Calm has returned to Guinea-Bissau, as president says failed coup may have been linked to drug trade

Guinea-Bissau’s President Umaro Sissoco Embalo speaks during the UN Climate Change Conference (COP26) in Glasgow, Scotland, Britain, November 2, 2021. Adrian Dennis/Pool via REUTERS

BISSAU, Feb 1 (Reuters) – Guinea-Bissau’s President Umaro Sissoco Embalo survived an attempted coup on Tuesday but said many members of the security forces had been killed repelling an attack on democracy that may have been linked to drug trafficking.

Earlier, heavy gunfire rang out near a government compound where Embalo had been chairing a cabinet meeting. The situation was unclear for several hours, during which the African Union and West African bloc ECOWAS condemned what they called “an attempted coup”.

The fast-moving events in the former Portuguese colony on the West African coast came just over a week after the military in Burkina Faso, another country in the region, deposed the president there.

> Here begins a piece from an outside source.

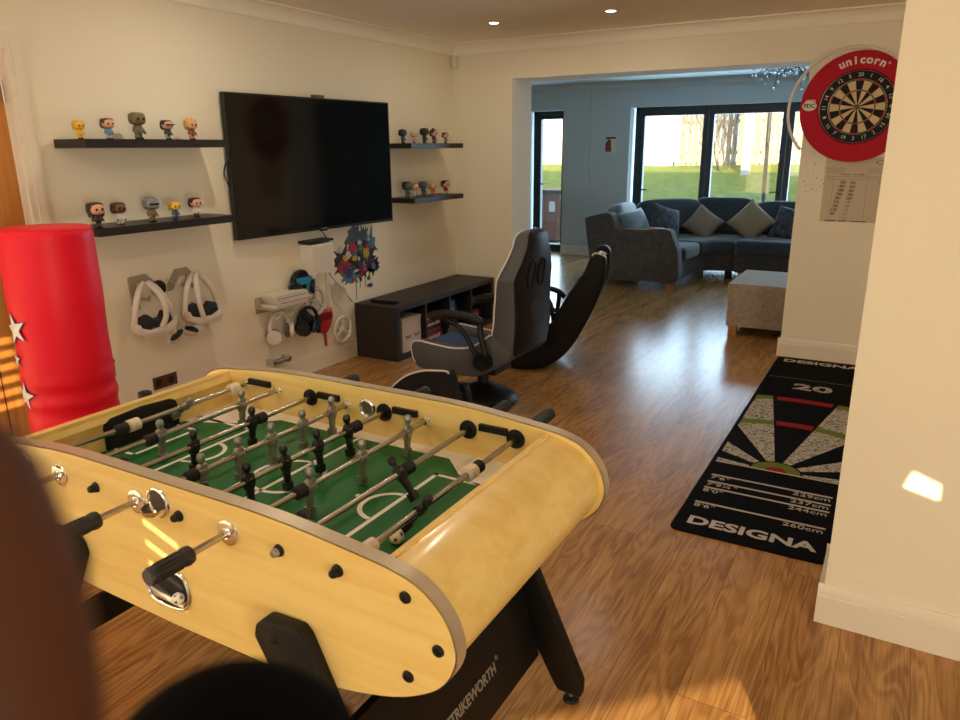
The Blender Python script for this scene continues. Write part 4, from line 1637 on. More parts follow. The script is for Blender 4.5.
# ---- VR headsets hung on an acrylic bracket
AC = mat('taupe_acrylic', (164, 150, 130), 0.3)
br = thing('headset_bracket', 'grey acrylic wall bracket with a round black boss between two hanging headsets', 'bracket', (XL, 2.53, 0.66))
mb = MB()
xb = XL + 0.012
def ribbon(pts, w, b, x0, x1, m):
    """flat strip following yz points"""
    P = [Vector((0, p[0], p[1])) for p in pts]
    for i in range(len(P) - 1):
        d = (P[i + 1] - P[i])
        L = d.length
        d.normalize()
        nn = Vector((0, -d.z, d.y)) * w / 2
        e = d * w * 0.28
        q = [P[i] - e + nn, P[i] - e - nn, P[i + 1] + e - nn, P[i + 1] + e + nn]
        b.prism([(v.y, v.z) for v in q], 'x', x0 + 0.0002 * i, x1 + 0.0002 * i, m)
ribbon([(2.378, 0.70), (2.374, 0.845), (2.452, 0.845), (2.528, 0.775), (2.60, 0.775), (2.655, 0.845), (2.71, 0.848), (2.735, 0.82), (2.72, 0.775)], 0.040, mb, XL + 0.001, XL + 0.012, AC)
mb.build('bracket_plate', None, br)
mb = MB()
mb.cyl((XL + 0.010, 2.522, 0.782), 0.042, 0.014, (1, 0, 0), M['ink'], 28, bev=0.003)
mb.build('boss', None, br)
for yy, zz_ in ((2.40, 0.745), (2.68, 0.775)):
    mb = MB()
    mb.tube([(XL + 0.008, yy, zz_), (XL + 0.09, yy, zz_), (XL + 0.10, yy, zz_ + 0.02)], 0.009, AC, 10)
    mb.build('hook', None, br)


def vr_headset(y, z, lab, mirror=1):
    r = thing('vr_headset', lab, 'headset', (XL + 0.08, y, z - 0.22), 'hanging white headsets')
    T = Tm((XL + 0.085, y, z), (0, 0, 0)) @ Matrix.Diagonal((1, mirror, 1, 1))
    # curved visor at the bottom
    mb = MB()
    mb.prism([(-0.118, -0.098), (-0.112, -0.148), (-0.075, -0.178), (0.06, -0.172), (0.112, -0.142), (0.118, -0.088), (0.104, -0.092), (0.094, -0.118), (0.05, -0.132), (-0.05, -0.138), (-0.096, -0.120), (-0.104, -0.098)], 'x', -0.02, 0.056, M['whitem'], bev=0.008)
    mb.build('visor', None, r)
    mb = MB()
    mb.prism([(-0.098, -0.118), (-0.088, -0.072), (-0.045, -0.058), (-0.01, -0.088), (0.03, -0.088), (0.05, -0.052), (0.086, -0.062), (0.098, -0.112), (0.05, -0.14), (-0.04, -0.14)], 'x', 0.0, 0.040, M['ink'], bev=0.006)
    mb.build('face_pad', None, r)
    mb = MB()
    for s, top in ((-1, 0.0), (1, 0.0)):
        mb.tube(smoothpts([(0.01, s * 0.110, -0.11), (0.015, s * 0.100, -0.03), (0.0, s * 0.055, 0.06), (-0.01, s * 0.012, 0.10)], 5), 0.0155, M['whitem'], 8)
    mb.tube(smoothpts([(0.05, 0.02, -0.135), (0.062, 0.045, -0.07), (0.045, 0.04, 0.02), (0.0, 0.0, 0.105)], 5), 0.0145, M['whitem'], 8)
    mb.build('strap', None, r)
    pass
    return r, T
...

Appearing in the evening in a video posted on the Guinea-Bissau presidency’s Facebook page, Embalo said attackers had tried to enter the compound just after the cabinet meeting but had been repelled.

“It wasn’t just a coup. It was an attempt to kill the president, the prime minister and all the cabinet,” he said.

He added that the attack “was well prepared and organised and could also be related to people involved in drug trafficking”, giving no further details.

Poverty-stricken Guinea-Bissau is viewed by the United Nations as a major waypoint for Latin American cocaine headed for Europe. U.S. and European authorities have long suspected that some in the country’s military are involved in the drug trade.